The narrative surrounding the 2017 Rangers coming into Spring Training was that this season is the closing of a window. And yet, in the bottom of the ninth inning, the team pulled to within a run when a 21-year old right fielder (Nomar Mazara) led off the inning with a double and scored when Mike Napoli’s subsequent double bounced off the bottom of the wall in left-center field. And far be it from me to claim to know how windows open or close, but the next three batters profiled as such:

23-year-old second baseman who hit 33 home runs last season (plus two in the first game of this season).
24-year-old super-utility player who was once the #1 rated prospect in all of baseball, and starred in the World Baseball Classic this Spring
23-year-old He-Man who Please Please MLB Please put him in the Home Run Derby this season.
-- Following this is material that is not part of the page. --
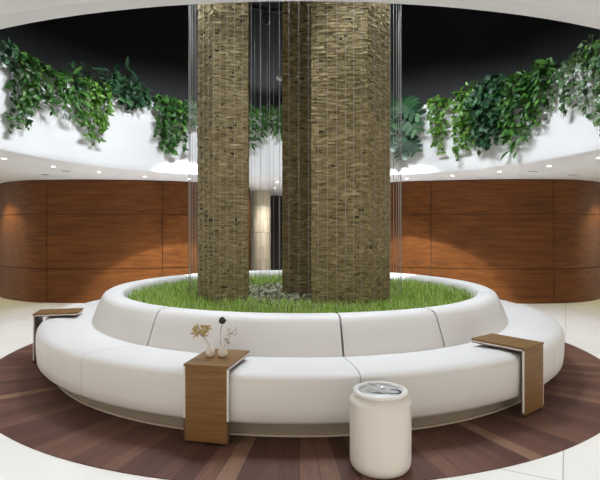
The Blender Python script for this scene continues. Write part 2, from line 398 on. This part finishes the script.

It is here, of course, that we must pause and admit: all three of those guys struck out, and the Rangers lost the game 4-3. But still, it matters that they are getting high-leverage at-bats, and we need a little optimism because the Rangers are 0-2 and it’s mathematically possible that they could go 0-162, so let’s look on the bright side, shall we?

First! Martin Perez’ outing was better than it looked! Kind of! Okay, the first run was bad. Carlos Santana led off the game with a home run. No real way to spin that to the positive. In the second inning, however, both Cleveland runs scored on grounders that just so happened to be directed at the empty parts of the infield. It was 3-0 by then, and Martin Perez had thrown 46 pitches. I expected to see Mike Hauschild.

Second! We did not see Mike Hauschild! No offense to Mike. It will be a great day for him when he makes his MLB debut. But Perez settled right in and needed only another 46 pitches to get through the next 4 innings.

Third! Joey Gallo hit his first home run of 2017 and it was pure visceral beauty; the sort of sensation you get when you see a nature film and a shark jumps out of the water and eats a fish, except this fish went 443 feet long and 134 feet high, and did so at 115.6 miles per hour. It was the weirdest tallest home run I’ve ever seen, and it took Statcast until after the game to figure out what exactly this thing was that we had all beheld.

If you saw the game, you may be thinking “Hang on: how did that only go 443, especially if Nomar Mazara’s went 491 last season, and this one went higher up in the upper deck?

That’s a good question, and I’ll tell you the answer: Nomar Mazara’s ball was on a mission to get to the seats as fast as possible. It was hit at a 27-degree angle, which means that if the stands hadn’t been there, it would have just kept on going for quite some time. Gallo’s shot? It was returning from the scene of a crime: space. Joey’s ball went to space, made an attempt on the life of the moon, and then tried to hide in the right field bleachers on its way back to Earth.


Fourth! Jose Leclerc looked great! Leclerc is also just 23, and had a grand total of 15 MLB innings pitched coming into tonight. He pitched two innings, striking out three, and allowing zero baserunners.

Maybe this optimism feels false to you. Yeah, the Rangers are walking too many batters and Nomar Mazara definitely shouldn’t have tried for second base in the third inning. That was a big play and you could argue it cost the team a chance to take the lead. But last season, the Rangers won 95 games–ninety five games!–and it felt like all anyone could talk about was how it was smoke and mirrors and cluster luck and one-run games. So it feels like we’re entitled to one night where the team loses and all we talk about is the hopeful stuff, as an act of rebellion.


Perhaps tomorrow, the team will win, and we can get back to being grumpy about it.